Torres: Lawsuit vs NMC is about public records, not Angello’s case
Rep. Stanley T. Torres has urged Northern Marianas College president Carmen Fernandez and former acting NMI Board of Regents chair Eloise Furey to leave Jack Angello out of his lawsuit against them.
Torres, through lawyer Antonette R. Villagomez, asked Fernandez and Furey to battle Angello in his own case against NMC.
The defendants’ continued insistence on including references to Angello in this case is unnecessary and tiresome, said the lawmaker in his opposition to Fernandez’s and Furey’s motion for reconsideration.
“This is not a case involving Jack Angello and NMC,” Torres insisted.
Villagomez said Angello may have aided Torres with the case when the lawmaker appeared in court without a lawyer but Torres has not employed Angello since the latter’s retirement in 2007 and denied Angello’s further involvement in any aspect of the case.
Villagomez said Torres is pursuing the case because he believes the college violated the Open Government Act when it failed to comply with his request to inspect public records at NMC.
Torres reiterated his reasons for requesting the documents in his June 12, 2007, OGA request to NMC.
“As a member of the House of Representatives, plaintiff received several reports and complaints of improper and questionable financial activities at NMC,” Villagomez said.

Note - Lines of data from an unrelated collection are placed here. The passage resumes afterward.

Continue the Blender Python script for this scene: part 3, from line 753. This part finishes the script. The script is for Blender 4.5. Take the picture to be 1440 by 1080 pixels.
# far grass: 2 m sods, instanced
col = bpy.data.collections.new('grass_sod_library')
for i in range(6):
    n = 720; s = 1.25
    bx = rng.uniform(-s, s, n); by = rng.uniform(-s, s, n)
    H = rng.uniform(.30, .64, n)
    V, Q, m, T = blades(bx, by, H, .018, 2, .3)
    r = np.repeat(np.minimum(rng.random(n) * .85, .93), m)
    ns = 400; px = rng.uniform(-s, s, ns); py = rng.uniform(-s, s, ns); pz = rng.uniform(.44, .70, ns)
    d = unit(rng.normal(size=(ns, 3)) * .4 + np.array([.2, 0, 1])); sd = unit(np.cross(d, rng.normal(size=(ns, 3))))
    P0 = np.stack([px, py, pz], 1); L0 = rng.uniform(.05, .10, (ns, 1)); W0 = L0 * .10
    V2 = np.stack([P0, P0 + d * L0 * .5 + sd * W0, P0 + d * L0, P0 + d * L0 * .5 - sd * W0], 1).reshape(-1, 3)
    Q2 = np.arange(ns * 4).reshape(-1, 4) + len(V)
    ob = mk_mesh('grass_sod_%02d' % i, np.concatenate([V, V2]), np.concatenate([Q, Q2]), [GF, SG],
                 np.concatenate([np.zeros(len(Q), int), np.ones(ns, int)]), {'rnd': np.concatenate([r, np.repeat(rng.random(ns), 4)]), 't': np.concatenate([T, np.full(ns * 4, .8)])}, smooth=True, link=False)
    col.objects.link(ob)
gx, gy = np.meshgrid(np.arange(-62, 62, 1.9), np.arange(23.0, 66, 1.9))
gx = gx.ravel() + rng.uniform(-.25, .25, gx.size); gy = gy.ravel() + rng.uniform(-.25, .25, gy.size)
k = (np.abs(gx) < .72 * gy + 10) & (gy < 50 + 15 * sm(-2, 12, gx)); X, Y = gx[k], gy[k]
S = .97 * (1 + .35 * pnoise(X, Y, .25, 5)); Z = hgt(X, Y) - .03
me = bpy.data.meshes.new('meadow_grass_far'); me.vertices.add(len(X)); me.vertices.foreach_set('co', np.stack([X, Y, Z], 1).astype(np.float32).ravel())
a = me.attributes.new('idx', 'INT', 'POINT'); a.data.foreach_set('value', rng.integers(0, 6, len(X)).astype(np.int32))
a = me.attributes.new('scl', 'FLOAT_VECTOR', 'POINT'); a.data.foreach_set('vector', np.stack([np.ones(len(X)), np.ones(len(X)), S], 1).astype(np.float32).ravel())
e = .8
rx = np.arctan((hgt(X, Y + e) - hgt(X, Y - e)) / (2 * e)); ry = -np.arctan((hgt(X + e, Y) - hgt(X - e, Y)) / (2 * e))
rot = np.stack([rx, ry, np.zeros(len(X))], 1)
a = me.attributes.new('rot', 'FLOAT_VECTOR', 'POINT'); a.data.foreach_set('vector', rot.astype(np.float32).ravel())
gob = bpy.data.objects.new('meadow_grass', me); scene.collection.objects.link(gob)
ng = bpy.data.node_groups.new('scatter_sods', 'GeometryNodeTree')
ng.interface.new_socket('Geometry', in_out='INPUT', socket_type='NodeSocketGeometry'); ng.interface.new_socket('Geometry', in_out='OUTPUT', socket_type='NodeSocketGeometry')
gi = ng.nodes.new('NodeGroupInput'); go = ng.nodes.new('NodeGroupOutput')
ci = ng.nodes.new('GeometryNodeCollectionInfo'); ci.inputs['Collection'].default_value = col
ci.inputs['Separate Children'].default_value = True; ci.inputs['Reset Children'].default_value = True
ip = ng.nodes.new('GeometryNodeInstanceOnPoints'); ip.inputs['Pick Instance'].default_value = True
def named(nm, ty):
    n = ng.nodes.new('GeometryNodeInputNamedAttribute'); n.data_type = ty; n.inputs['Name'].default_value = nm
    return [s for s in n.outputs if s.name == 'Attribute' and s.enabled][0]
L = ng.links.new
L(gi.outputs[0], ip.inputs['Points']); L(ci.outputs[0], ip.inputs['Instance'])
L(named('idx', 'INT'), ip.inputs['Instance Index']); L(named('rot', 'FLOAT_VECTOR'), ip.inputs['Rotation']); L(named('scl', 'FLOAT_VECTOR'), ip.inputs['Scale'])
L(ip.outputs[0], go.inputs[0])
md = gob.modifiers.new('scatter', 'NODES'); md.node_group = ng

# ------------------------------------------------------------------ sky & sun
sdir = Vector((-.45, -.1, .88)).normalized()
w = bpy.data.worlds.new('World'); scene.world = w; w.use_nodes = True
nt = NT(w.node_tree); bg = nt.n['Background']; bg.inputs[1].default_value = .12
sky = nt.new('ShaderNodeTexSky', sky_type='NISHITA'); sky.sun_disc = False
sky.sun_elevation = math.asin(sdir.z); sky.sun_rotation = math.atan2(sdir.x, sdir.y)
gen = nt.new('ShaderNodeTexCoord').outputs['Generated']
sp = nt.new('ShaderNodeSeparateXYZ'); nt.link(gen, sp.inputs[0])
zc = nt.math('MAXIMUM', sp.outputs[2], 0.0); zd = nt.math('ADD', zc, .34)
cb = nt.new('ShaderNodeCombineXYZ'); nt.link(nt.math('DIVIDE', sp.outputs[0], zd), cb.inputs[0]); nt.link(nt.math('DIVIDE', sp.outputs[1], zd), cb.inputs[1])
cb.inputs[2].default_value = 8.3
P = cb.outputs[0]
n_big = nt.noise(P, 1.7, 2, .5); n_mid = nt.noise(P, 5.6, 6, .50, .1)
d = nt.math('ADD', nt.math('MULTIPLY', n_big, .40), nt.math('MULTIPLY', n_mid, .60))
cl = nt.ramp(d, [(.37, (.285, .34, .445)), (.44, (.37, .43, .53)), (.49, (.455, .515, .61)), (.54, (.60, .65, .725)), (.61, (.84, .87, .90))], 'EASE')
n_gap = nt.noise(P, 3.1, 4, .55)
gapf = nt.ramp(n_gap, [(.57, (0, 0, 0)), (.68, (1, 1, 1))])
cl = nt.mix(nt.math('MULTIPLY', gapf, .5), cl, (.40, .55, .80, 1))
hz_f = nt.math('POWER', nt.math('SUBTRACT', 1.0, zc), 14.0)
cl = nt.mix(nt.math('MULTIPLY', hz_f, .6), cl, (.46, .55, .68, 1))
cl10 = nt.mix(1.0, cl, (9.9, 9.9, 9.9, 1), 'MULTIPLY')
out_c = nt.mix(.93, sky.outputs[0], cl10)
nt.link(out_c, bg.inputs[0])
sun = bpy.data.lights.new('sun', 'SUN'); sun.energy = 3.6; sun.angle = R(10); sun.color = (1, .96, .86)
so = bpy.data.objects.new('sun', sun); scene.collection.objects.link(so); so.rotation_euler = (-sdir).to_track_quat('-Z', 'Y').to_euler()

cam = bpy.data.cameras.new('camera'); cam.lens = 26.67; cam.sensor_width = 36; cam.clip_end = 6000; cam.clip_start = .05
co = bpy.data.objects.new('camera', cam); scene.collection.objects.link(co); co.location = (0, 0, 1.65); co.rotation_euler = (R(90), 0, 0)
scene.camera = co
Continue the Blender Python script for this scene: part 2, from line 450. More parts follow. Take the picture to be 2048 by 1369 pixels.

Pursuant to such reports, Villagomez said, Torres was investigating the matter by requesting the information from NMC.
Investigating reports of improper financial activities at NMC is a “reasonable” and “legitimate” justification for Torres’ request of public records from the college, she said.
Villagomez said there is no clear error that justifies reconsideration because the court may grant Torres’ motion for summary judgment.
Villagomez said the court correctly determined that there is no dispute regarding the material facts of the case that “the sticking point is who should bear the costs of redacting any information” in this case.
It appears, Villagomez said, the defendants do not want to comply with Torres’ request for information and are making it extremely difficult for the lawmaker to obtain the information, which, pursuant to the OGA, is “public record.”
Torres sued Fernandez, Furey, former assistant attorney General Linda Waugh and NMI private counsel F. Matthew Smith for allegedly not producing the records he requested.
In a recent decision, Superior Court Associate Judge David Wiseman ordered Fernandez and Furey to produce all public records requested by the lawmaker.
In the same ruling, Wiseman denied a motion to dismiss the allegations against Fernandez and Furey.
Wiseman, however, granted a motion to dismiss the allegations against Waugh and Smith.
The judge noted that, according to the OGA, all public records shall be available for inspection, “unless inspection of such records is in violation of any Commonwealth or federal law.”
Fernandez and Furey asked Wiseman to reconsider his decision.
Hernandez and Furey, through counsel F. Matthew Smith, asserted that Wiseman’s granting of summary judgment in favor of Torres contains several errors that warrant reconsideration and reversal.
“NMC also hopes the court will recognize the substantial and manifest injustice that has and will result if the current decision is allowed to stand,” said Smith in the motion for reconsideration.